Le retour de l’échantillon incertain

«Nous avons flashé ce rocher avec des lasers et des rayons X, et nous l’avons photographié littéralement nuit et jour sous tous les angles imaginables. Perseverance n’a plus rien à nous offrir», prévient Ken Farley. Le rover a même prélevé un échantillon de Cheyava Falls le 21 juillet, et l’a placé dans un tube soigneusement fermé qu’il transporte avec lui, aux côtés des 21 autres échantillons collectés jusqu’ici. Pour Farley, la prochaine étape est claire : «Pour comprendre ce qui s’est passé dans cette vallée martienne il y a des milliards d’années, nous devrions rapporter l’échantillon sur Terre, pour l’étudier avec les instruments de pointe dont on dispose dans les laboratoires.»

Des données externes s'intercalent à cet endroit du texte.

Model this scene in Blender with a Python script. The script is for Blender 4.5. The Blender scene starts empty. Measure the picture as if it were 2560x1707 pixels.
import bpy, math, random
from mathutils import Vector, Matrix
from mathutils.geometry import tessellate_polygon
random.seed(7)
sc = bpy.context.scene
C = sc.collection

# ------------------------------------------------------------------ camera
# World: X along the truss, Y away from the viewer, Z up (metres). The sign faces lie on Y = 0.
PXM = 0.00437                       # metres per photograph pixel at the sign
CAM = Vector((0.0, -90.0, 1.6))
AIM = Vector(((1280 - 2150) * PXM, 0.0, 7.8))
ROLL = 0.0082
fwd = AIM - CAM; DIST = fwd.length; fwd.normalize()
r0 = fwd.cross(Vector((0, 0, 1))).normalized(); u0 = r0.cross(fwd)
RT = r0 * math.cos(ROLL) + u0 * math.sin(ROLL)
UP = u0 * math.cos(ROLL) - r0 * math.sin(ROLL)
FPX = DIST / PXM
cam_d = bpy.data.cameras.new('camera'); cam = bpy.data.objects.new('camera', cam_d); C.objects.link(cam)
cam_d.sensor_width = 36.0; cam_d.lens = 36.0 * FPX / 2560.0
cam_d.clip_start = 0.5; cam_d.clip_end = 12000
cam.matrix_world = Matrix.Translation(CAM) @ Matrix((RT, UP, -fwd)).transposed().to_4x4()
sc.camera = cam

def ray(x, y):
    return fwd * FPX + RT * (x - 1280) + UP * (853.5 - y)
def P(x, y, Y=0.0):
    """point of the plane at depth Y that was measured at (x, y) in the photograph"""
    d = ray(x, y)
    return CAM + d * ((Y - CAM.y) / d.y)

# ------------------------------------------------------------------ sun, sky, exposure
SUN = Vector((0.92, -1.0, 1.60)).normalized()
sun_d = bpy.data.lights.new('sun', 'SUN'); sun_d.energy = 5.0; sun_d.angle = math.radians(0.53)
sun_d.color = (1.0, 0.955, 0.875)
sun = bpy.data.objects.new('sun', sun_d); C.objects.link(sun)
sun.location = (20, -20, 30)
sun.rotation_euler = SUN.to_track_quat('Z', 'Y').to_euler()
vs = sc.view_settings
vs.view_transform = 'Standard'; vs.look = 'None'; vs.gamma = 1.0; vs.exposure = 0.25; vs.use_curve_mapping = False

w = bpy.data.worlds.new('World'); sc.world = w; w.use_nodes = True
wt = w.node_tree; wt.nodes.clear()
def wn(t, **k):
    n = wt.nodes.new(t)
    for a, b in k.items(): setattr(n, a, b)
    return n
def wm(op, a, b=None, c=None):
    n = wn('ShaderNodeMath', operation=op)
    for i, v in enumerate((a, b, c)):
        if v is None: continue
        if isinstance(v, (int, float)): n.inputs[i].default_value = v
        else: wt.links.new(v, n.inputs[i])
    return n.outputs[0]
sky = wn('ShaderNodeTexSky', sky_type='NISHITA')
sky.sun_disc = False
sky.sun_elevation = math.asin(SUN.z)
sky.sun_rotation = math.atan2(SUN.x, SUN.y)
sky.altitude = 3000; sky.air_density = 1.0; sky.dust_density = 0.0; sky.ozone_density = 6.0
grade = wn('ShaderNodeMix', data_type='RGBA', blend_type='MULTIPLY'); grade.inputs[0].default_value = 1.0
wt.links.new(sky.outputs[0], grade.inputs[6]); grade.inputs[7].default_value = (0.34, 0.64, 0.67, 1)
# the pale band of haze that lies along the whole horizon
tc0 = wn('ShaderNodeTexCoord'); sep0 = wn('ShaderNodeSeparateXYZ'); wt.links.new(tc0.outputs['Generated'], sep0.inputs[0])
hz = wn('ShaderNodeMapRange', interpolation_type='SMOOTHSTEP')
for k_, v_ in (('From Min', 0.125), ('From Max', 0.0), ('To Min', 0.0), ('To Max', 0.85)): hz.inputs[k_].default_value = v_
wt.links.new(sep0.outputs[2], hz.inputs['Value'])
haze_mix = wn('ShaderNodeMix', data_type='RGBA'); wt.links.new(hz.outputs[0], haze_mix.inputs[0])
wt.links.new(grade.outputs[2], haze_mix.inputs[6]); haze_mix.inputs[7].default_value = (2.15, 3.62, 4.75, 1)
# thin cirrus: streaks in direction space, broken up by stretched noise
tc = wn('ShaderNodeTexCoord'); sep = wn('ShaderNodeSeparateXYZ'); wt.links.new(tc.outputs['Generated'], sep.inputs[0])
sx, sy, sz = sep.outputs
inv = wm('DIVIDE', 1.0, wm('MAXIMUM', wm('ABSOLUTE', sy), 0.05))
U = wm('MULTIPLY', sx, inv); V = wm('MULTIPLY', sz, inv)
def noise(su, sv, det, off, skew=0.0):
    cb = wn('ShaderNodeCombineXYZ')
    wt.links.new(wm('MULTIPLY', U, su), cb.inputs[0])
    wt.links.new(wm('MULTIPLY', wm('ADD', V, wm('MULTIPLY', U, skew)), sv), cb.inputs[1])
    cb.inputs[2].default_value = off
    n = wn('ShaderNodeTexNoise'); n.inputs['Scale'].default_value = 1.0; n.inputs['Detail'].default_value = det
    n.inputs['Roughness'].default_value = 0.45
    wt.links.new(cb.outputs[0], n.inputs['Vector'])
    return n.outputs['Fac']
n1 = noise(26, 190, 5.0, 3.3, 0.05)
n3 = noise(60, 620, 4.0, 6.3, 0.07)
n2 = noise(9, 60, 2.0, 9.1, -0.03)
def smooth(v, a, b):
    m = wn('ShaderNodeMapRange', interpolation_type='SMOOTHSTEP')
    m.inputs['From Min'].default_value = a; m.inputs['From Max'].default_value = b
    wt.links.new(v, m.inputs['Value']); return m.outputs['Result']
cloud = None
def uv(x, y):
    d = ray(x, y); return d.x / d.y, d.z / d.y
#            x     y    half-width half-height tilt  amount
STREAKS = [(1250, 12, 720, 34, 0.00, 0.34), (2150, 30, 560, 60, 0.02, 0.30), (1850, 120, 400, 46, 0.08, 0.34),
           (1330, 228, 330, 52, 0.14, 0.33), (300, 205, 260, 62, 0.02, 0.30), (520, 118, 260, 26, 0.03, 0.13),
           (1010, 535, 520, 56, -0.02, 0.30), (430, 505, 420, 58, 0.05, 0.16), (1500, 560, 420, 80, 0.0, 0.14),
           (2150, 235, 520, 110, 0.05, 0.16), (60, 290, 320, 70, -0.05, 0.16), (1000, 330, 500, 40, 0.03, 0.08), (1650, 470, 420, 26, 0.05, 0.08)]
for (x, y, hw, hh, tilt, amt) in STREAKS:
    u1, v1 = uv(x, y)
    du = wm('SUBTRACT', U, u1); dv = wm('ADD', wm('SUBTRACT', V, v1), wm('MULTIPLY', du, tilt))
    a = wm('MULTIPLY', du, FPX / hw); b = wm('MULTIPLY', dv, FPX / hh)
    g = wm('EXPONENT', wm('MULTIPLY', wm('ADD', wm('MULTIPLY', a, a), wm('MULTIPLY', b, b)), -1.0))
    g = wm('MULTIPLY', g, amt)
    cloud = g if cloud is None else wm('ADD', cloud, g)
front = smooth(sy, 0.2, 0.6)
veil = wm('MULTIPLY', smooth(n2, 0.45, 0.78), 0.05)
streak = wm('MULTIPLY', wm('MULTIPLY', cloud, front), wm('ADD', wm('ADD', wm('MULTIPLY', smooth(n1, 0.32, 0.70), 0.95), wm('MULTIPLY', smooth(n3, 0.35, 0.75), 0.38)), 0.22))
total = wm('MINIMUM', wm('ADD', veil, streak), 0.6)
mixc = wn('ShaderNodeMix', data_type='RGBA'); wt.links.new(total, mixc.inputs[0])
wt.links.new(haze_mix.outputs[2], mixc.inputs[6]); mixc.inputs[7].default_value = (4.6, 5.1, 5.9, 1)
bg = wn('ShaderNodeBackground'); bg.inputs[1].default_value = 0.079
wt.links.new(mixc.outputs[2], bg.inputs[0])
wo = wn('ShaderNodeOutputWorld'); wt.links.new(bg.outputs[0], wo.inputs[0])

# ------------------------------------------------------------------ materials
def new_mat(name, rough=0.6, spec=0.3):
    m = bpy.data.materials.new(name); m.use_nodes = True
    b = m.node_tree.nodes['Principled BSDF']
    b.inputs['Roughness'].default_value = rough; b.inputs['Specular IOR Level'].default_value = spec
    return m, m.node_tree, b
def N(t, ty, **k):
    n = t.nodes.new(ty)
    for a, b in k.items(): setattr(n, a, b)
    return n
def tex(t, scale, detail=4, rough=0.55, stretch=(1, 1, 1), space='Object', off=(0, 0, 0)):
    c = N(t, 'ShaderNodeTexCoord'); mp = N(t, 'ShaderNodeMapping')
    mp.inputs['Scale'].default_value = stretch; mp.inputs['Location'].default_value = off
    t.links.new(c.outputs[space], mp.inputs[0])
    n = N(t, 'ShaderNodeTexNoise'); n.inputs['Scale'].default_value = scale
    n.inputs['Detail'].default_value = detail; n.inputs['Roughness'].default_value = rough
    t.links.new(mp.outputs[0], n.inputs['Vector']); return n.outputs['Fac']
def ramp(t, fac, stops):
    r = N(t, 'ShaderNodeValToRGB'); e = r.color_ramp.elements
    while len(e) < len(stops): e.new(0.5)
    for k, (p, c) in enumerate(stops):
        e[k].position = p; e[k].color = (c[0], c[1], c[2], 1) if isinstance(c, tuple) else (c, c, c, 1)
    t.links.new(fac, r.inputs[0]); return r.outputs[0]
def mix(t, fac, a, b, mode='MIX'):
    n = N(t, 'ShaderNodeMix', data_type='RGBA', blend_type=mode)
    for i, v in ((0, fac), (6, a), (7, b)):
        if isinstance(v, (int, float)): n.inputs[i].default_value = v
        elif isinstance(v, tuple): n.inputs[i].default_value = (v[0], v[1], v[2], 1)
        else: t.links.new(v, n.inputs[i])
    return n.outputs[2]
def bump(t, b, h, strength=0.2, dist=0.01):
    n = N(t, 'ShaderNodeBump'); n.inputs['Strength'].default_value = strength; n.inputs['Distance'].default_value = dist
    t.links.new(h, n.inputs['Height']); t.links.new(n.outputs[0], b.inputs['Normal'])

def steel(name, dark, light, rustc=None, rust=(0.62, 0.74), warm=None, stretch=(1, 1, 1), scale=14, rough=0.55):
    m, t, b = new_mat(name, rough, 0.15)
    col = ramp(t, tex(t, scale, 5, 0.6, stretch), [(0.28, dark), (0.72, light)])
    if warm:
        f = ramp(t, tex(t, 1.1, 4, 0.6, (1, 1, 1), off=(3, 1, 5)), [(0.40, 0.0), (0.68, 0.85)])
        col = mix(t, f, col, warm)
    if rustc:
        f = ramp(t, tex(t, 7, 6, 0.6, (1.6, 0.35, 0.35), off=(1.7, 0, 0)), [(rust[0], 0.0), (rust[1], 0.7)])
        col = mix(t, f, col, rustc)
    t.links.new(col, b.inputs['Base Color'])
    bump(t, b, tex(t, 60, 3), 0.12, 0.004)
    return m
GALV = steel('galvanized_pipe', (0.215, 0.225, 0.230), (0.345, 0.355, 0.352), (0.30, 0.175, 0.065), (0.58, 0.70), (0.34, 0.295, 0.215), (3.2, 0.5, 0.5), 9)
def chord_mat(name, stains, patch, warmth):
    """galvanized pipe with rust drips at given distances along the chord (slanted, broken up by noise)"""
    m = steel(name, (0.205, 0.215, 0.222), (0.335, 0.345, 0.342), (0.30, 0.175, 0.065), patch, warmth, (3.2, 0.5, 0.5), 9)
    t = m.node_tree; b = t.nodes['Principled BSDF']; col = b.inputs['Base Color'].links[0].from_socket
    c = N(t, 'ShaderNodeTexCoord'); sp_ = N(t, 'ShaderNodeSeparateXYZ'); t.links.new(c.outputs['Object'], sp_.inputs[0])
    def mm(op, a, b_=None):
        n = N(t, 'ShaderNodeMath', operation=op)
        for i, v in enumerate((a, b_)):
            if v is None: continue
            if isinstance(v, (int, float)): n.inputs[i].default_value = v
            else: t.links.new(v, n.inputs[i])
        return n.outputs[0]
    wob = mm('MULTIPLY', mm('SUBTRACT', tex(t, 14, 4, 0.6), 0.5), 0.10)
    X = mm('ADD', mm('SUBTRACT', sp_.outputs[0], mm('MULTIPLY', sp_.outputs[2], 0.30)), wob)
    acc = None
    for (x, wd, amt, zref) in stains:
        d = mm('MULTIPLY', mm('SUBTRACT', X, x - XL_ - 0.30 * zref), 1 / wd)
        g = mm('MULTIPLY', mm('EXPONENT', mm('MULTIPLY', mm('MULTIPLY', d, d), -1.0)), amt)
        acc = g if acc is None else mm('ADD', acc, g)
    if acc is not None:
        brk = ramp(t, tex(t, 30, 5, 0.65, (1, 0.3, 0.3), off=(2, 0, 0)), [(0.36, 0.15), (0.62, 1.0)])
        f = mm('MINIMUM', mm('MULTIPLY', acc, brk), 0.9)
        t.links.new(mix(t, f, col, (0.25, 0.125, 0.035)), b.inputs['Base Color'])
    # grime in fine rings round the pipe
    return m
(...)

Ce n’est malheureusement pas gagné. Aux dernières nouvelles, la mission de retour d’échantillons telle qu’imaginée par la Nasa et l’ESA a été jugée trop chère, et écartée. Un appel à propositions a été ouvert et la Nasa cherche actuellement une solution plus abordable pour récupérer au moins une partie des tubes. Le rocher Cheyava Falls va garder ses secrets pour lui encore quelques années.